Count every line of the material that holds the string "Python". Respond with the total only.

[Rows from a 3D scene dataset]
......

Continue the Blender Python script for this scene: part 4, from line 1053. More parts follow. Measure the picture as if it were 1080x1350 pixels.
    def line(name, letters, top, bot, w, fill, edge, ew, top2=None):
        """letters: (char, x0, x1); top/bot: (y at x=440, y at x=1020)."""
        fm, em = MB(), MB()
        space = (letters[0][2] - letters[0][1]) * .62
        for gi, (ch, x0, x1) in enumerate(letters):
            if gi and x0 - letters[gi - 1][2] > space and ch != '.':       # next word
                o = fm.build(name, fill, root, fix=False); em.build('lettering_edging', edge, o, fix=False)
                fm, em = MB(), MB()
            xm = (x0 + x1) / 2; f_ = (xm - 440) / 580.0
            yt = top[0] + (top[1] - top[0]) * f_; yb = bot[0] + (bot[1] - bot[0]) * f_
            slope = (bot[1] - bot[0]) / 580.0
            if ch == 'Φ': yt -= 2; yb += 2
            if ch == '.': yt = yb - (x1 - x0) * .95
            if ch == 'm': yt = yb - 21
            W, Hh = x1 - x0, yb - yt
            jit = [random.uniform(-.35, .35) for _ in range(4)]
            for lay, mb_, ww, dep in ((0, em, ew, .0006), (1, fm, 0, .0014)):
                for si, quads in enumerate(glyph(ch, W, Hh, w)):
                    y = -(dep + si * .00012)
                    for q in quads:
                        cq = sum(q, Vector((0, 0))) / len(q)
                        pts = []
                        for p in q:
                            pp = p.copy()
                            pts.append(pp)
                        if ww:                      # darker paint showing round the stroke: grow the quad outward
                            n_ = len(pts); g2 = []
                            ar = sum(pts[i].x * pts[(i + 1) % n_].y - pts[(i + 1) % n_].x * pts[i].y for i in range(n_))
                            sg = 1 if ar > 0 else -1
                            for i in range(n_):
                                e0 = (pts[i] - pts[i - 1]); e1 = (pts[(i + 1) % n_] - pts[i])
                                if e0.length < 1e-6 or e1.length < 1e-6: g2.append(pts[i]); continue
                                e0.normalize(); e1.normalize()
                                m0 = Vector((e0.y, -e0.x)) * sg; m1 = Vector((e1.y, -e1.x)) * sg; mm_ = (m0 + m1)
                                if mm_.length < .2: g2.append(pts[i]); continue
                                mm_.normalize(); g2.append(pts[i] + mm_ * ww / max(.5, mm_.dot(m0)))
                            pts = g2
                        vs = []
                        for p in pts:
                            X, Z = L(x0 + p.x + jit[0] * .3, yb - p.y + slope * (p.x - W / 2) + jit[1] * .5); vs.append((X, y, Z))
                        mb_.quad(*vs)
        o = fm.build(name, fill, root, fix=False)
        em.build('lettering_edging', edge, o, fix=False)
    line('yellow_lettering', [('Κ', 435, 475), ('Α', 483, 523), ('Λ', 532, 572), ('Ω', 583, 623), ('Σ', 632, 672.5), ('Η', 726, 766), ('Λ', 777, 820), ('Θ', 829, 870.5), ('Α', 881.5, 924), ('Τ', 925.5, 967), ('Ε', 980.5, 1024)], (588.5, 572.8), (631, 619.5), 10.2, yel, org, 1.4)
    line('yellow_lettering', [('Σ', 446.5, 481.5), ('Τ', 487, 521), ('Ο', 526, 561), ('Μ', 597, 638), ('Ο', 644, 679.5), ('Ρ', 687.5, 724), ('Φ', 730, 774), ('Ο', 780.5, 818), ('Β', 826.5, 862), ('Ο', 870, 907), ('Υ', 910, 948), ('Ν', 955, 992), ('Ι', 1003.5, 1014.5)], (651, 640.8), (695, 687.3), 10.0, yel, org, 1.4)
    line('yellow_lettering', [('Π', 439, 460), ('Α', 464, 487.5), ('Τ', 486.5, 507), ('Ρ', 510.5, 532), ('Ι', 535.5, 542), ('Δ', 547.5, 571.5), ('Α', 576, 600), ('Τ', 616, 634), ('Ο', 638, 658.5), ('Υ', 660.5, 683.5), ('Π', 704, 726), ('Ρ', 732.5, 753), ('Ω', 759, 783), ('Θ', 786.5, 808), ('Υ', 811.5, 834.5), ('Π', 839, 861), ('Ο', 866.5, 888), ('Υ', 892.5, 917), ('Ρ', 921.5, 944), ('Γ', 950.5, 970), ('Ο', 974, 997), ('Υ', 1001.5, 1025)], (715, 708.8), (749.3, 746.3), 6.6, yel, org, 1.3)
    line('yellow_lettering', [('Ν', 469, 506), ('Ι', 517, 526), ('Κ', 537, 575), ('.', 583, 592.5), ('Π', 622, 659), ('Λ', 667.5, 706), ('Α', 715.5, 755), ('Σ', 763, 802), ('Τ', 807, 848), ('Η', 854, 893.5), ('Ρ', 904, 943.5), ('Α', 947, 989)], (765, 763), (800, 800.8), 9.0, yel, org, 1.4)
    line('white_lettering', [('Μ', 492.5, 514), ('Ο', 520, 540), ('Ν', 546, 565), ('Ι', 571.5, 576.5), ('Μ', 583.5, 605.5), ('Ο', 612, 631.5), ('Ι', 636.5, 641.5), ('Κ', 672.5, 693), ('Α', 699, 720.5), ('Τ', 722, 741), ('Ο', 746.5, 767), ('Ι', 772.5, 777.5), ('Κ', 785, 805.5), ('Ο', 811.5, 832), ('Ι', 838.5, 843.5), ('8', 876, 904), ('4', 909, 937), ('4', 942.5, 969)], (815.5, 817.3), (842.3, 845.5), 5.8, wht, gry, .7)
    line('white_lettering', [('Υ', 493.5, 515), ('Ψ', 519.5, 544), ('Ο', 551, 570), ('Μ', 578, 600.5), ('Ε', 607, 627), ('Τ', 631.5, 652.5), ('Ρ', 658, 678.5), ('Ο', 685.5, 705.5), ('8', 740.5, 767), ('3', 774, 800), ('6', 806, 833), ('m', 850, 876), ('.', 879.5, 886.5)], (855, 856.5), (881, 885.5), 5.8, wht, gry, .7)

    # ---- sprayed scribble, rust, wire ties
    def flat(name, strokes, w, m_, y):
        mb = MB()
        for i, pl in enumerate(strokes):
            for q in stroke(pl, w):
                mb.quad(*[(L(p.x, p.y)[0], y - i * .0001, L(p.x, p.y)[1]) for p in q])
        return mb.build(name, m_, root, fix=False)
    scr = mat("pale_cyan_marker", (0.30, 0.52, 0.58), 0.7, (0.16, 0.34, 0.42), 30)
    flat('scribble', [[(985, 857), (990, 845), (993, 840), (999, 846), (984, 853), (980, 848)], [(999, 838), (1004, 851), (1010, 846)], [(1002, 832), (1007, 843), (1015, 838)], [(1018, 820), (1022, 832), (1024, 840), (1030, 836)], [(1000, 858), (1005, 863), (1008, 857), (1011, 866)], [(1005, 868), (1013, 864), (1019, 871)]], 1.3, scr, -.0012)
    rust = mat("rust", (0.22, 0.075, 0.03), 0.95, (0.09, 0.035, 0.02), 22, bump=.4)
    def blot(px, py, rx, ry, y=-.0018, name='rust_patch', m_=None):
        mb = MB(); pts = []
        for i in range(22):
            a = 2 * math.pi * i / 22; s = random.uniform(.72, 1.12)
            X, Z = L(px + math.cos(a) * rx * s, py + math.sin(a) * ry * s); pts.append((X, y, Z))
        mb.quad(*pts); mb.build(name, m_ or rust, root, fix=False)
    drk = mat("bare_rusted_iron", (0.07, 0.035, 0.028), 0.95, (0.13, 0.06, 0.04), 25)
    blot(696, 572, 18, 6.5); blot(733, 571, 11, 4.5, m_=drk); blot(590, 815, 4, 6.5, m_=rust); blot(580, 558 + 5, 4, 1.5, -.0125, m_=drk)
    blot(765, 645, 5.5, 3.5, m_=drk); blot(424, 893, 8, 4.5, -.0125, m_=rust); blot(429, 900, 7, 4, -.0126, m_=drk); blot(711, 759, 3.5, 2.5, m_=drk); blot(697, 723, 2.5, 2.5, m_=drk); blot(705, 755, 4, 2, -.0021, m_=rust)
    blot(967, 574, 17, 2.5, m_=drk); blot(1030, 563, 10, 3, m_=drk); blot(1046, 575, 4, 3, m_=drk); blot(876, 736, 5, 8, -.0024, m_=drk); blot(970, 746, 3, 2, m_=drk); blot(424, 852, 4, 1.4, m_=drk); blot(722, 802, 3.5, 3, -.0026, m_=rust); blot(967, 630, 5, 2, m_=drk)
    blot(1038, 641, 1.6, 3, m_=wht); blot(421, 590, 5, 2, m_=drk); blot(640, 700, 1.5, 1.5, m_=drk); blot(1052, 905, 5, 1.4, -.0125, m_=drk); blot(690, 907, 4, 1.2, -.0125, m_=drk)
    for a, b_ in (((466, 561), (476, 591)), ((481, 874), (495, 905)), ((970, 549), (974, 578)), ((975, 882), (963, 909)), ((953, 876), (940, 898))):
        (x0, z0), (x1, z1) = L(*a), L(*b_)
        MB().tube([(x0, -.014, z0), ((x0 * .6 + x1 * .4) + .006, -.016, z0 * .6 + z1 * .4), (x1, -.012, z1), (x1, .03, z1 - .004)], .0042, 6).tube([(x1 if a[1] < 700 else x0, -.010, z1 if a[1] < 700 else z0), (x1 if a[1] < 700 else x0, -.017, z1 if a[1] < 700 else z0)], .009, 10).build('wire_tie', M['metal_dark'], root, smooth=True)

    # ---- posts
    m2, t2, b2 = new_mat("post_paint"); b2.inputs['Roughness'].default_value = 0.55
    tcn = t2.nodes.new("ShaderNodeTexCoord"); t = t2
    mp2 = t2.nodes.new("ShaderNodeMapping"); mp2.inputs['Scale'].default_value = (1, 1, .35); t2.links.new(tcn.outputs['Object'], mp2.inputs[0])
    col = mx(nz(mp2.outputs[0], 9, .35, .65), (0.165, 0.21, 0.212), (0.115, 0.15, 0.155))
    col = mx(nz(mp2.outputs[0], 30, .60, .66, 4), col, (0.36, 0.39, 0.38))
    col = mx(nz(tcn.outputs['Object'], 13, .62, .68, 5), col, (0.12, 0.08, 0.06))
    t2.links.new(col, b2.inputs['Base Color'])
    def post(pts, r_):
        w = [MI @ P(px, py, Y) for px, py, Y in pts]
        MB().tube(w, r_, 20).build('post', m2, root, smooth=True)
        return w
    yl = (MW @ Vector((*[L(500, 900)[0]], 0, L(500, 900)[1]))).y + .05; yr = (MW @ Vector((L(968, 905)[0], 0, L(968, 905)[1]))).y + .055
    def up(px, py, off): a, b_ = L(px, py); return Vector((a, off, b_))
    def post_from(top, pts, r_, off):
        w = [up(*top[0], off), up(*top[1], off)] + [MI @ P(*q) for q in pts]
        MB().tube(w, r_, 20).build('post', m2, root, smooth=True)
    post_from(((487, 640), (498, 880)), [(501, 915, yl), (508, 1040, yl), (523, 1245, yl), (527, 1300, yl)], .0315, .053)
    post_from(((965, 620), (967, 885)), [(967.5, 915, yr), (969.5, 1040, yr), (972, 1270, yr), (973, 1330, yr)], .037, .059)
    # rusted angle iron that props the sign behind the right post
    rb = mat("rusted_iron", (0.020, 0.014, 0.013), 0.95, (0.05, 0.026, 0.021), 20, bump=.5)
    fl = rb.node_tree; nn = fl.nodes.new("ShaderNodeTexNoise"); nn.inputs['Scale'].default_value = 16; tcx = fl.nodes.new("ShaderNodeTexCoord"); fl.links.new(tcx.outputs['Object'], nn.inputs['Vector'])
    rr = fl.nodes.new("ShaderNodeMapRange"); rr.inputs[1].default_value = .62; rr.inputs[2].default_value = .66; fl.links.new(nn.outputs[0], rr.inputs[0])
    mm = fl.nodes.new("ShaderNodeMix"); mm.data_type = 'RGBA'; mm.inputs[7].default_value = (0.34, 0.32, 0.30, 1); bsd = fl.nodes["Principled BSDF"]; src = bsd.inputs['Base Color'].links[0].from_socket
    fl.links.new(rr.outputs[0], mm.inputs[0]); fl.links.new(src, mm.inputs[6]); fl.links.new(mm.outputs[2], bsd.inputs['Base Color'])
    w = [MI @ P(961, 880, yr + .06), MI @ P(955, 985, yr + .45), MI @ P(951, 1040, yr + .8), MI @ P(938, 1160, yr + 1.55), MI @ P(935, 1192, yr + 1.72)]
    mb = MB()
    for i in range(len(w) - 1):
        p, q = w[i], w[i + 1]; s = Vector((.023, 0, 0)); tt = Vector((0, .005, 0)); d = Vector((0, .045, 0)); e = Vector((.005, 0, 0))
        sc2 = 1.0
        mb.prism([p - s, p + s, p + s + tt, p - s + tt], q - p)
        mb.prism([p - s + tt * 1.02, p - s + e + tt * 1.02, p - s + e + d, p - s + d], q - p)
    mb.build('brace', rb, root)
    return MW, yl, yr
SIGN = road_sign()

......

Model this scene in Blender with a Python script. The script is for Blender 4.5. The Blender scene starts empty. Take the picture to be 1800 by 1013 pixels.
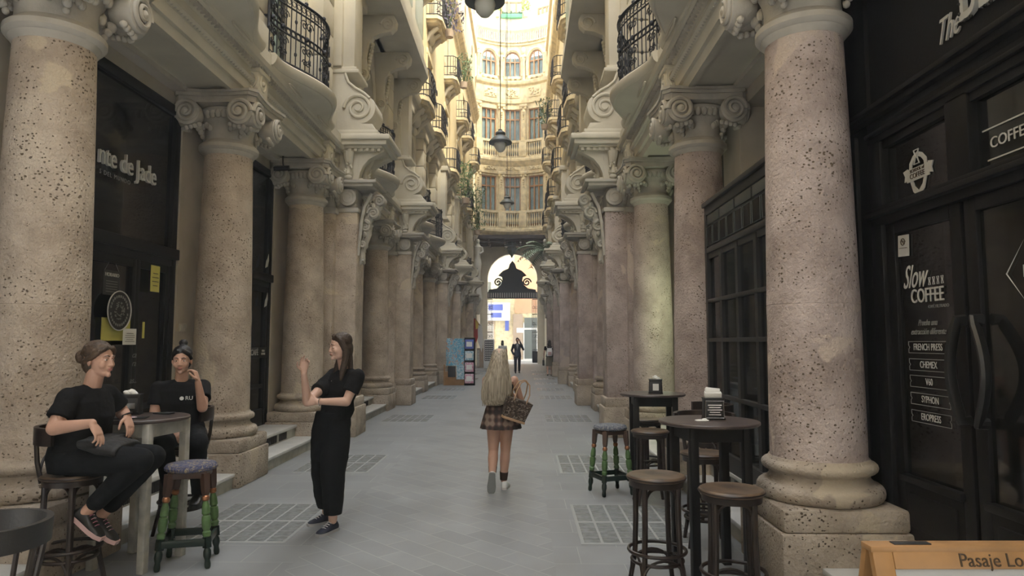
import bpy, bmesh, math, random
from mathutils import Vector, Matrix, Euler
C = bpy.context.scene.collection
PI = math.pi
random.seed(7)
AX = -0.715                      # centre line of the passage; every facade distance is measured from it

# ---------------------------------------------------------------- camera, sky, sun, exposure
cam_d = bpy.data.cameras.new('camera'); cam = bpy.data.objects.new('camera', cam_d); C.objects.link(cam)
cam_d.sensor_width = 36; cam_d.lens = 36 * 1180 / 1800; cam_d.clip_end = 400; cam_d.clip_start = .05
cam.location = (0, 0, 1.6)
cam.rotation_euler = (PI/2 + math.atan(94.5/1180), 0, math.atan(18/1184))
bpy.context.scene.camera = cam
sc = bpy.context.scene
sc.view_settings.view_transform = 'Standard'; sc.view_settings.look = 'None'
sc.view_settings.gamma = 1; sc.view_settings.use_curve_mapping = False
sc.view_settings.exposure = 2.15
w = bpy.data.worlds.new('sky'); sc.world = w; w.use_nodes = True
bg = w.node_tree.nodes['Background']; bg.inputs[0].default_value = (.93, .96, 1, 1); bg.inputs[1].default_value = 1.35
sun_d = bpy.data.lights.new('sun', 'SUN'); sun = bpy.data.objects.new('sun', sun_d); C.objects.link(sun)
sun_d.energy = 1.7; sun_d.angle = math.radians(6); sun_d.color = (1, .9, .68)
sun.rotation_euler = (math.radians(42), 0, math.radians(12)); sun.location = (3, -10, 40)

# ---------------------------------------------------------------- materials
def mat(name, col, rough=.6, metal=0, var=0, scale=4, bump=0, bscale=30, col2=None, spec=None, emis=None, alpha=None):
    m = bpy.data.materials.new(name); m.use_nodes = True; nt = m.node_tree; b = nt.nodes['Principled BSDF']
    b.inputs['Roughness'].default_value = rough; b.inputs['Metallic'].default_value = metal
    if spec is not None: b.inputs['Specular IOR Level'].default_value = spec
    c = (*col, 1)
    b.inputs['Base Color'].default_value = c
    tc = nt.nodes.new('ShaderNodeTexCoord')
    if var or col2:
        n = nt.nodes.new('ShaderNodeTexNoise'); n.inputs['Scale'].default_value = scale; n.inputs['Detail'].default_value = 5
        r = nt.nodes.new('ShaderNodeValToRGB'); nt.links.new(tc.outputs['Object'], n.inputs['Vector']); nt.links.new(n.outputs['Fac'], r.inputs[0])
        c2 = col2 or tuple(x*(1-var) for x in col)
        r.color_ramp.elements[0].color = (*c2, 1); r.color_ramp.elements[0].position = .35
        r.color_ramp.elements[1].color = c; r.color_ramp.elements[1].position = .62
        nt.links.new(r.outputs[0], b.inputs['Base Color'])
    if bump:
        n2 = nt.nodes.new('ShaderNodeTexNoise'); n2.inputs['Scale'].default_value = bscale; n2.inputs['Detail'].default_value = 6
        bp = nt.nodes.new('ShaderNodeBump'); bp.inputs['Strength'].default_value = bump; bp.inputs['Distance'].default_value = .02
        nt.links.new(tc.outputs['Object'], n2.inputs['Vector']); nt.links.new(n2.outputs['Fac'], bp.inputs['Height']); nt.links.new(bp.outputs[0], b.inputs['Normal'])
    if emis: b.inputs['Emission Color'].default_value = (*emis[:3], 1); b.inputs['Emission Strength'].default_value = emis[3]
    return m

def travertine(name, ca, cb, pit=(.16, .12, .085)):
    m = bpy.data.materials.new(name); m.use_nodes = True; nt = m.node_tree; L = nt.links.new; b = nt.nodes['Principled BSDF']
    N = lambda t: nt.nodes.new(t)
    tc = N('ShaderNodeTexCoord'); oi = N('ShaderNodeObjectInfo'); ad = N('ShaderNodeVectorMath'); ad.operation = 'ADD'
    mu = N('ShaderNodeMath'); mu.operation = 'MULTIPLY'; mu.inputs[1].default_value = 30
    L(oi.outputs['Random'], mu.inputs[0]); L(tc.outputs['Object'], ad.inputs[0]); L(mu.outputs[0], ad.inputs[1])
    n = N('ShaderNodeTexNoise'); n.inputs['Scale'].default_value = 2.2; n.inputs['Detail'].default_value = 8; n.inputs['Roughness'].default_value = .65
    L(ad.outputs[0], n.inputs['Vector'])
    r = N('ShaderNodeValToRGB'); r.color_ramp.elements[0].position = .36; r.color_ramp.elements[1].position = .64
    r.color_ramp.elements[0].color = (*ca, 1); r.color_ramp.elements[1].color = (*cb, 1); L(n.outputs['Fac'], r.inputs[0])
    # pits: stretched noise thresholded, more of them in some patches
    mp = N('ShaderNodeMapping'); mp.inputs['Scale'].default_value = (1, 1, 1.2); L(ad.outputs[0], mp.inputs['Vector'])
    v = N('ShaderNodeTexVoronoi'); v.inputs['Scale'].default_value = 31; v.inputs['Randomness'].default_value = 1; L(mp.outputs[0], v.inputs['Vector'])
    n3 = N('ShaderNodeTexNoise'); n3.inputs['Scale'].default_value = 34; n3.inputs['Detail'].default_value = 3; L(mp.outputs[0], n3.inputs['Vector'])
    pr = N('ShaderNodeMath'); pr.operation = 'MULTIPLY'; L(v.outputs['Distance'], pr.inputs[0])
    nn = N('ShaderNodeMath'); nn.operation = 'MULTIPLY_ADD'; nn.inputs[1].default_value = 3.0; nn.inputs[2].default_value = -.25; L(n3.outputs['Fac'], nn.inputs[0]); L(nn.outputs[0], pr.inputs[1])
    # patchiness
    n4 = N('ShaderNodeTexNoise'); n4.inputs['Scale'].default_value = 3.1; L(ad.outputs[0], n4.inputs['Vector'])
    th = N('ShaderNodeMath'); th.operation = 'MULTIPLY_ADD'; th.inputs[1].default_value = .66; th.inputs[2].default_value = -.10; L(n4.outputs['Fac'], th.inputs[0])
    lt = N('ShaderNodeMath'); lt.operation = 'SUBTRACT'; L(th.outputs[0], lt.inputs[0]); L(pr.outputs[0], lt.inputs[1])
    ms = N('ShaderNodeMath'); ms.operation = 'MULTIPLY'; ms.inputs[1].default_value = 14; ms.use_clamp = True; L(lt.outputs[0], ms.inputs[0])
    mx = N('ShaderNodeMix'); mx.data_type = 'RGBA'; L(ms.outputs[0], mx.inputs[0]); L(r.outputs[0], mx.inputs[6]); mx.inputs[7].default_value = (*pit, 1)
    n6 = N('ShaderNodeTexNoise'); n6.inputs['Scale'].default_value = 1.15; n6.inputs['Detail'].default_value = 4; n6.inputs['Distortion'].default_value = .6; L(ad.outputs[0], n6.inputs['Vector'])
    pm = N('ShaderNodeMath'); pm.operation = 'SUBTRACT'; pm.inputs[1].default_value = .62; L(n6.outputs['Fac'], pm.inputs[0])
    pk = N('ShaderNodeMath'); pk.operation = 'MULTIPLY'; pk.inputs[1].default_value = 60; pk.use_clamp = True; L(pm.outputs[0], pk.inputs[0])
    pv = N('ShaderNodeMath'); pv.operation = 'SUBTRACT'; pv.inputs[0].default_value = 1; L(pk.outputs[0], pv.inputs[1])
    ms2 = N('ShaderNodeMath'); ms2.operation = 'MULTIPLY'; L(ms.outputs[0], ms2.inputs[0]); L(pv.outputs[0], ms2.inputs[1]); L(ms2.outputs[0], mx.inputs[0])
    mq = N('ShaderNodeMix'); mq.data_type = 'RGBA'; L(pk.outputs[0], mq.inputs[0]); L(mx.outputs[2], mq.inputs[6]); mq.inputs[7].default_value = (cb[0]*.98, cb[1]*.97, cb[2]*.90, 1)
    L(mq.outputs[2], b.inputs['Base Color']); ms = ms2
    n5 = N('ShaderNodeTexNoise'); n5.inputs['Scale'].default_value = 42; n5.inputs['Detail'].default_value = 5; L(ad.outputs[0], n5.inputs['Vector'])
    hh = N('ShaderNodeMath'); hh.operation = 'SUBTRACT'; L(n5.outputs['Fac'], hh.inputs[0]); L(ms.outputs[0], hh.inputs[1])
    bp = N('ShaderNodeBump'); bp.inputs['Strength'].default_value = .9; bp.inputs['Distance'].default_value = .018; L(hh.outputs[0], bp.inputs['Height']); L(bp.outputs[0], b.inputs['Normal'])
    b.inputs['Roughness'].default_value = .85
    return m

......

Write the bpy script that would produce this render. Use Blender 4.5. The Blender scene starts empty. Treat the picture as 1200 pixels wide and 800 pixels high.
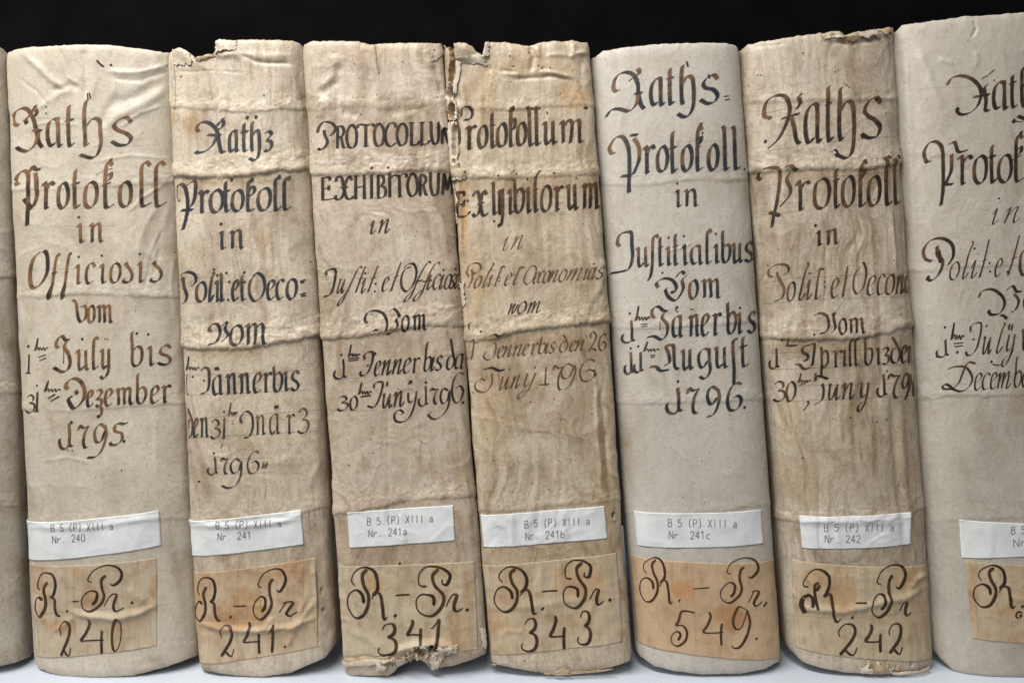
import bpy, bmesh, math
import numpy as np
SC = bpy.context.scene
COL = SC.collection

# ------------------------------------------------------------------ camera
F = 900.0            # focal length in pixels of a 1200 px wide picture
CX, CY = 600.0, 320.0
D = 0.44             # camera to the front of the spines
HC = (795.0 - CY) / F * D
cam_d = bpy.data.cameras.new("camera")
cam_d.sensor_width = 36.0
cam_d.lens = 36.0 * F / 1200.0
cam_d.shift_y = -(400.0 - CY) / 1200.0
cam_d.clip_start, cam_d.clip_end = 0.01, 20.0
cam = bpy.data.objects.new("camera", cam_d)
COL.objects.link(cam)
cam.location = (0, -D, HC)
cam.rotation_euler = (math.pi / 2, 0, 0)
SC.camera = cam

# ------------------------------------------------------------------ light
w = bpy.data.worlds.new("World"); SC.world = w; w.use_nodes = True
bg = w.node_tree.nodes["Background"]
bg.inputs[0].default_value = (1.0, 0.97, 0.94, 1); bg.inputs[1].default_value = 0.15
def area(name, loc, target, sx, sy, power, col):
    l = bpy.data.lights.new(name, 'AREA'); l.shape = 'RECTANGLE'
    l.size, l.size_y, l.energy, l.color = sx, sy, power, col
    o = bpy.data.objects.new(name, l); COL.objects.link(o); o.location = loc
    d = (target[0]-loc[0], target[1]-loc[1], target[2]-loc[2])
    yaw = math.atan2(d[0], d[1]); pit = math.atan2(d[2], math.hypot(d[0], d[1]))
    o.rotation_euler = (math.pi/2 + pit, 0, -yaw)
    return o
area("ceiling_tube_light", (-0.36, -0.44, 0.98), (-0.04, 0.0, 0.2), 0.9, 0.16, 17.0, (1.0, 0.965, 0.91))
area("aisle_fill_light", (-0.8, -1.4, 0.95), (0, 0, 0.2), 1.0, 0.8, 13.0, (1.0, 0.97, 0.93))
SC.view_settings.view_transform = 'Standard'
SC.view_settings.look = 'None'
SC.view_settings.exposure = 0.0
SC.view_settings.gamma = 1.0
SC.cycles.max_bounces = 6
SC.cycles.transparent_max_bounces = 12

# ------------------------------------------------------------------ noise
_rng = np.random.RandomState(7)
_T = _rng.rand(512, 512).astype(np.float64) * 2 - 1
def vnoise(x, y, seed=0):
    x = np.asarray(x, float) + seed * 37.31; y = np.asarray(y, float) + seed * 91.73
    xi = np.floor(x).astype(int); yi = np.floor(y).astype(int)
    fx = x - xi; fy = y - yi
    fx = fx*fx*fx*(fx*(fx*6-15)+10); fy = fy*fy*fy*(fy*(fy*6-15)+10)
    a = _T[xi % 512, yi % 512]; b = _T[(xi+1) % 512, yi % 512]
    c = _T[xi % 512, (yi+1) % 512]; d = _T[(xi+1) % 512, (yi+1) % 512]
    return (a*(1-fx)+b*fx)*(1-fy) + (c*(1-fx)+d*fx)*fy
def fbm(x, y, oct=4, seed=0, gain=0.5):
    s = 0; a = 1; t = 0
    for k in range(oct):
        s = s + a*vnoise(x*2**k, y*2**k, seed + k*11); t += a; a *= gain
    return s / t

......

■ RESULT OF THIS TASK
2